Exercise:
Verbatim output of all the material below is required.

Data extract:
[START]
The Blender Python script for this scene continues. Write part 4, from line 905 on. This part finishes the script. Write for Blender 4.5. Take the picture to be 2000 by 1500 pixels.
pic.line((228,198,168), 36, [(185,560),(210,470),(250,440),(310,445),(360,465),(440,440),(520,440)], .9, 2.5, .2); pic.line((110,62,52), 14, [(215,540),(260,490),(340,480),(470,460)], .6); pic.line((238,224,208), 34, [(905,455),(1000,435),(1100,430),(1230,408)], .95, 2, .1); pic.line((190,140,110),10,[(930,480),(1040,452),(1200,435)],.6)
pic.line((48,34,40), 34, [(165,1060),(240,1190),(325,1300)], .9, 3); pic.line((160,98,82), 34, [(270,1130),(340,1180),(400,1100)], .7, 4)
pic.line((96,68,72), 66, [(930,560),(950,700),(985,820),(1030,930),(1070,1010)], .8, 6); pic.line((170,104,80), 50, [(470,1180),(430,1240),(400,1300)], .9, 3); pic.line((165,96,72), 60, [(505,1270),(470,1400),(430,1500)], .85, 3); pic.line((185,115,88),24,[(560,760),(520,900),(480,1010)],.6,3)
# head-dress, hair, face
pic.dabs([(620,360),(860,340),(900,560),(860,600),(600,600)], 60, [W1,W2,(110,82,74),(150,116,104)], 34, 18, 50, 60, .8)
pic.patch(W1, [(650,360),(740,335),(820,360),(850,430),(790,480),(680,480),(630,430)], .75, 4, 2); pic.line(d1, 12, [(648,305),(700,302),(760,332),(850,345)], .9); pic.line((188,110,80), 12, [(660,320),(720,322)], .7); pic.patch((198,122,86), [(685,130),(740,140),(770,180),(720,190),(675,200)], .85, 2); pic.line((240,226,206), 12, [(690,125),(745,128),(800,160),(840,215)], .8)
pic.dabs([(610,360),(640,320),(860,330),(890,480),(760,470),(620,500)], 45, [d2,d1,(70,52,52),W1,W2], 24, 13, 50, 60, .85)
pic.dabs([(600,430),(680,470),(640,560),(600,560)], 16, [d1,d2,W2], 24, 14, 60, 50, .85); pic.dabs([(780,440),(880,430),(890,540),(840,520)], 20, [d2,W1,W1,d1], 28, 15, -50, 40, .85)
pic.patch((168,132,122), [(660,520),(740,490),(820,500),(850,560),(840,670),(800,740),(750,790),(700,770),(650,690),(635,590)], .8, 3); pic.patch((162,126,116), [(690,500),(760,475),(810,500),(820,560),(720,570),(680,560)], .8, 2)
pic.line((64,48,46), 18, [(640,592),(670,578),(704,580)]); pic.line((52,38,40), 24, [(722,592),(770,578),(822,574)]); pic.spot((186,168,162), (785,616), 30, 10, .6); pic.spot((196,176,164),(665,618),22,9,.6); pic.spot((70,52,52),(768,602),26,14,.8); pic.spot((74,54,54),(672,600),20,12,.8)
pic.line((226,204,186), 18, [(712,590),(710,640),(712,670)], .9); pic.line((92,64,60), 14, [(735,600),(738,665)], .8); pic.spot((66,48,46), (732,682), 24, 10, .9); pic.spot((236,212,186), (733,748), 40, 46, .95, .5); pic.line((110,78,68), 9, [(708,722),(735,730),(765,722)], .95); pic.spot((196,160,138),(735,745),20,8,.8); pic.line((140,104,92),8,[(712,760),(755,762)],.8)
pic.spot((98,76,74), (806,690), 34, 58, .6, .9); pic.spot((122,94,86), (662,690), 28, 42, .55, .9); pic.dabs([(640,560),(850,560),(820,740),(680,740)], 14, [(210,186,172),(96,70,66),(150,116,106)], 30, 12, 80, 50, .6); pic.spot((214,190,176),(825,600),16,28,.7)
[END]
Answer to this task:
The Blender Python script for this scene continues. Write part 4, from line 905 on. This part finishes the script. Write for Blender 4.5. Take the picture to be 2000 by 1500 pixels.
pic.line((228,198,168), 36, [(185,560),(210,470),(250,440),(310,445),(360,465),(440,440),(520,440)], .9, 2.5, .2); pic.line((110,62,52), 14, [(215,540),(260,490),(340,480),(470,460)], .6); pic.line((238,224,208), 34, [(905,455),(1000,435),(1100,430),(1230,408)], .95, 2, .1); pic.line((190,140,110),10,[(930,480),(1040,452),(1200,435)],.6)
pic.line((48,34,40), 34, [(165,1060),(240,1190),(325,1300)], .9, 3); pic.line((160,98,82), 34, [(270,1130),(340,1180),(400,1100)], .7, 4)
pic.line((96,68,72), 66, [(930,560),(950,700),(985,820),(1030,930),(1070,1010)], .8, 6); pic.line((170,104,80), 50, [(470,1180),(430,1240),(400,1300)], .9, 3); pic.line((165,96,72), 60, [(505,1270),(470,1400),(430,1500)], .85, 3); pic.line((185,115,88),24,[(560,760),(520,900),(480,1010)],.6,3)
# head-dress, hair, face
pic.dabs([(620,360),(860,340),(900,560),(860,600),(600,600)], 60, [W1,W2,(110,82,74),(150,116,104)], 34, 18, 50, 60, .8)
pic.patch(W1, [(650,360),(740,335),(820,360),(850,430),(790,480),(680,480),(630,430)], .75, 4, 2); pic.line(d1, 12, [(648,305),(700,302),(760,332),(850,345)], .9); pic.line((188,110,80), 12, [(660,320),(720,322)], .7); pic.patch((198,122,86), [(685,130),(740,140),(770,180),(720,190),(675,200)], .85, 2); pic.line((240,226,206), 12, [(690,125),(745,128),(800,160),(840,215)], .8)
pic.dabs([(610,360),(640,320),(860,330),(890,480),(760,470),(620,500)], 45, [d2,d1,(70,52,52),W1,W2], 24, 13, 50, 60, .85)
pic.dabs([(600,430),(680,470),(640,560),(600,560)], 16, [d1,d2,W2], 24, 14, 60, 50, .85); pic.dabs([(780,440),(880,430),(890,540),(840,520)], 20, [d2,W1,W1,d1], 28, 15, -50, 40, .85)
pic.patch((168,132,122), [(660,520),(740,490),(820,500),(850,560),(840,670),(800,740),(750,790),(700,770),(650,690),(635,590)], .8, 3); pic.patch((162,126,116), [(690,500),(760,475),(810,500),(820,560),(720,570),(680,560)], .8, 2)
pic.line((64,48,46), 18, [(640,592),(670,578),(704,580)]); pic.line((52,38,40), 24, [(722,592),(770,578),(822,574)]); pic.spot((186,168,162), (785,616), 30, 10, .6); pic.spot((196,176,164),(665,618),22,9,.6); pic.spot((70,52,52),(768,602),26,14,.8); pic.spot((74,54,54),(672,600),20,12,.8)
pic.line((226,204,186), 18, [(712,590),(710,640),(712,670)], .9); pic.line((92,64,60), 14, [(735,600),(738,665)], .8); pic.spot((66,48,46), (732,682), 24, 10, .9); pic.spot((236,212,186), (733,748), 40, 46, .95, .5); pic.line((110,78,68), 9, [(708,722),(735,730),(765,722)], .95); pic.spot((196,160,138),(735,745),20,8,.8); pic.line((140,104,92),8,[(712,760),(755,762)],.8)
pic.spot((98,76,74), (806,690), 34, 58, .6, .9); pic.spot((122,94,86), (662,690), 28, 42, .55, .9); pic.dabs([(640,560),(850,560),(820,740),(680,740)], 14, [(210,186,172),(96,70,66),(150,116,106)], 30, 12, 80, 50, .6); pic.spot((214,190,176),(825,600),16,28,.7)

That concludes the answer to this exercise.